Parue en 2019 sous le titre L’attaque du Calcutta-Darjeeling en édition princeps chez Liana Levi à Paris, puis l’année suivante en version de poche chez Gallimard dans la collection « Folio classique », la traduction française du premier roman de l’auteur anglo-indien Abir Mukerjee (°1974), The Rising Man, un succès international, a décroché le Prix du polar 2020 décerné par le magazine Le Point, une distinction parfaitement justifiée tant par l’intérêt que soulève l’intrigue que par la manière dont elle est troussée.
En voici le pitch :
« Inde, 1919. Sam Wyndham, un ancien inspecteur de Scotland Yard traumatisé par la Grande Guerre, débarque à Calcutta pour intégrer la police impériale. Dès son arrivée, on l’appelle sur la scène d’un meurtre effroyable, à proximité d’une maison close. Dans la gorge de la victime, Alexander MacAuley, un membre éminent de l’administration coloniale, on trouve une lettre de menace exigeant le départ de tous les Britanniques, sans quoi le pire serait encore à venir. Avec la survie de l’Empire en jeu, Wyndham, épaulé par le sergent Bannerjee, va devoir résoudre cette affaire au plus vite, malgré les violences qui se multiplient. »
Et en voici l’incipit :
« Mercredi 9 avril 1919
Au moins, il est bien habillé. Cravate noire, smoking, tout le tremblement. Si vous devez vous faire tuer, autant laisse de vous l’image la plus flatteuse.

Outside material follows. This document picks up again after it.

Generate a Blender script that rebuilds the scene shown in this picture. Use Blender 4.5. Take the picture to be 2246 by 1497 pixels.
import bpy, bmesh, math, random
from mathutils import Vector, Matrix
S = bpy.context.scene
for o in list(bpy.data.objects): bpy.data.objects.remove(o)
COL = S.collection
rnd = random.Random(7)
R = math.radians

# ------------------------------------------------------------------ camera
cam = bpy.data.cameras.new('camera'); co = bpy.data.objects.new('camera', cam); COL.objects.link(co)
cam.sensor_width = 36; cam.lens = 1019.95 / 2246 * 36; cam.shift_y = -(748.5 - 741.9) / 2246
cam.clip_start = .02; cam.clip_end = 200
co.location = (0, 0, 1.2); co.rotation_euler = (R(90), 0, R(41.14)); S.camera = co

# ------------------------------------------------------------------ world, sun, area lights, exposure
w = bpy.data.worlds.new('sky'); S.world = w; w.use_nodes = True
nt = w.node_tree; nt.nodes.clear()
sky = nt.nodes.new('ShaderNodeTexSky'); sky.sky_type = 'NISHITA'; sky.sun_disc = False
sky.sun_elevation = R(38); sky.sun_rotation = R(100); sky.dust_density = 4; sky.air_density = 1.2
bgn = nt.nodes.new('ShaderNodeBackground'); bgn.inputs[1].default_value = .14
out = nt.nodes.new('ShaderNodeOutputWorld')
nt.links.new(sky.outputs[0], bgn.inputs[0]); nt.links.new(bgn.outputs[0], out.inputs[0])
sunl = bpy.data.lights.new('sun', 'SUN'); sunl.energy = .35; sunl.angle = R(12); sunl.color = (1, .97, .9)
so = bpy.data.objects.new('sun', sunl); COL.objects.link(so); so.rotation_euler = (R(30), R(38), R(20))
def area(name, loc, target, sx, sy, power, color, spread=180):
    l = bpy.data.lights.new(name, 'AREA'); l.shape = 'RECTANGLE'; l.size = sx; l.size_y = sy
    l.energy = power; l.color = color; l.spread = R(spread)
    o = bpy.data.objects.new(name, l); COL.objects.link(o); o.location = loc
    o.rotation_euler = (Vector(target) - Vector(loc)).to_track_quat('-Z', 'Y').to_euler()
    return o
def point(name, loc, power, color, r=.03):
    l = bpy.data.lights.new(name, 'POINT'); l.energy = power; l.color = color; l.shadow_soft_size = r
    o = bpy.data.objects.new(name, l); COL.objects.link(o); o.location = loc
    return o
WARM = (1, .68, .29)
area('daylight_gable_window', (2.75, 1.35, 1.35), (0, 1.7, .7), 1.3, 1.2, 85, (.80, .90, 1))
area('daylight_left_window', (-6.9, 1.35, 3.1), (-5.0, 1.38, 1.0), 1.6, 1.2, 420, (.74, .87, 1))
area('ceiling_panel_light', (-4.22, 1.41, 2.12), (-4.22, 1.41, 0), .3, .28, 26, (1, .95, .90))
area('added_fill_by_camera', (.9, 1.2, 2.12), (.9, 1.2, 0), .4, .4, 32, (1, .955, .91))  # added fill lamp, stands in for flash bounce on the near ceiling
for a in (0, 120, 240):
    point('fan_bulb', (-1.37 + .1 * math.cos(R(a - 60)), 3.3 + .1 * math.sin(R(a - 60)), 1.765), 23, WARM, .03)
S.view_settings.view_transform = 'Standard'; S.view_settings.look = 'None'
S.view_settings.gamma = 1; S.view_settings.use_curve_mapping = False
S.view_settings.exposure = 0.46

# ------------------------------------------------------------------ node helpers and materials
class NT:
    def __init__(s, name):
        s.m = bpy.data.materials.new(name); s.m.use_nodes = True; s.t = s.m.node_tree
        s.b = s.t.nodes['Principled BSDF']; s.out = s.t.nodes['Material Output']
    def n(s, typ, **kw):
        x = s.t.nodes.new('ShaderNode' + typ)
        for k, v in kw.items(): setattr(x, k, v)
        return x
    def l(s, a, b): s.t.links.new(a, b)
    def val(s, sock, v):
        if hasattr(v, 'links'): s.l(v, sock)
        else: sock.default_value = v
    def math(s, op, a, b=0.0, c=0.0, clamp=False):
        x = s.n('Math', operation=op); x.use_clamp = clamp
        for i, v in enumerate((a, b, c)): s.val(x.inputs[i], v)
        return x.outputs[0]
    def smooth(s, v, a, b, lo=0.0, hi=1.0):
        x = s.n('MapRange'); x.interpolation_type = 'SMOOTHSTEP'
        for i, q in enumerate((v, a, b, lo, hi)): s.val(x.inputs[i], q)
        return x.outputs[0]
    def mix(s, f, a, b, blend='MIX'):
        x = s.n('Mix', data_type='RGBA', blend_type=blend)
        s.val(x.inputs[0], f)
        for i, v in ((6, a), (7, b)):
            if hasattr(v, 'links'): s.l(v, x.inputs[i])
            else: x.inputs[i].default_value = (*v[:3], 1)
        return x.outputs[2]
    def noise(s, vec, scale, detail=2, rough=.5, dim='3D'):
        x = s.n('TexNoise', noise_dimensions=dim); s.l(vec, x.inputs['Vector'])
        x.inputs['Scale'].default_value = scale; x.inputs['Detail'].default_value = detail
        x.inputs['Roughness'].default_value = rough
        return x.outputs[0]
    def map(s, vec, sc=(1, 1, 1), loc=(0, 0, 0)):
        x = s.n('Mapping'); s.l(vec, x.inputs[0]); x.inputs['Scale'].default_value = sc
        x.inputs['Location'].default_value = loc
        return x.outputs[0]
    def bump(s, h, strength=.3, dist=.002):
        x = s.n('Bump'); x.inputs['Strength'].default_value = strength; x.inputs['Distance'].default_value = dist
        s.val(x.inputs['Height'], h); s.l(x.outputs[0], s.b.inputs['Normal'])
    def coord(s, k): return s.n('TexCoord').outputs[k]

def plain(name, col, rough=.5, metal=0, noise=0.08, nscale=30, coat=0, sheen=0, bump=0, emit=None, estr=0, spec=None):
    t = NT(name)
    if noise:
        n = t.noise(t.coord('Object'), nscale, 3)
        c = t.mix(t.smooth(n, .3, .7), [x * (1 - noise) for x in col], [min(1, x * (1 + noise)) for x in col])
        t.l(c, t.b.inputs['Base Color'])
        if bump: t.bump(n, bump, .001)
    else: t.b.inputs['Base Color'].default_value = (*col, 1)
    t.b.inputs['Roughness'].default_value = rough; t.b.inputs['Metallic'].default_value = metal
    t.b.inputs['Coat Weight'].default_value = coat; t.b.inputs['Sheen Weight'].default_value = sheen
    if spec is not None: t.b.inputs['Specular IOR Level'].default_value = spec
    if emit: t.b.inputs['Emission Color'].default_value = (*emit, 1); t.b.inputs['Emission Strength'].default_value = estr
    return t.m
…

La puanteur qui se plante dans ma gorge me fait tousser. Dans quelques heures, elle va devenir intolérable ; assez forte pour retourner l’estomac d’un poissonnier de Calcutta. Je sors de ma poche un paquet de Capstan, j’en tapote une, je l’allume et j’inhale en laissant la fumée douce nettoyer mes poumons. La mort sent plus mauvais sous les tropiques. Comme la plupart des choses. »
Bien entendu, l’auteur profite de son récit pour décrire au passage la société coloniale britannique, son orgueil, son incompréhension des mœurs de la population indigène et son arrogance guindée, mais aussi le climat tropical, pesant, avec ce qu’il induit de putride, et le comportement de certains autochtones qui s’accommodent et profitent de la situation générale.
À l’instar, mutatis mutandis, de l’Azizah de Niamkoko [1] d’Henri Crouzat…
PÉTRONE
L’attaque du Calcutta-Darjeeling par Abir Mukherjee, traduction
de l’anglais par Fanchita Gonzalez Battle, Paris, Éditions
Gallimard, collection « Folio policier », octobre 2020, 456 pp.
en noir et blanc au format 10,8 x 17,8 cm sous couverture brochée
en couleurs, 8,50 € (prix France)
[1] Azizah de Nimakoko est un roman de l’architecte français Henri Crouzat (1911-1966), publié pour la première fois en 1959. L’auteur, qui s’y inspirait librement de sa propre expérience au Togo, l’a dédié ainsi : « À tous les ennemis que ce livre va me faire, bien cordialement », en raison de sa description acide à la fois des Africains et des colons. Niamkoko est un nom inventé en prenant les premières lettres des noms de Niamey, Conakry et Cotonou.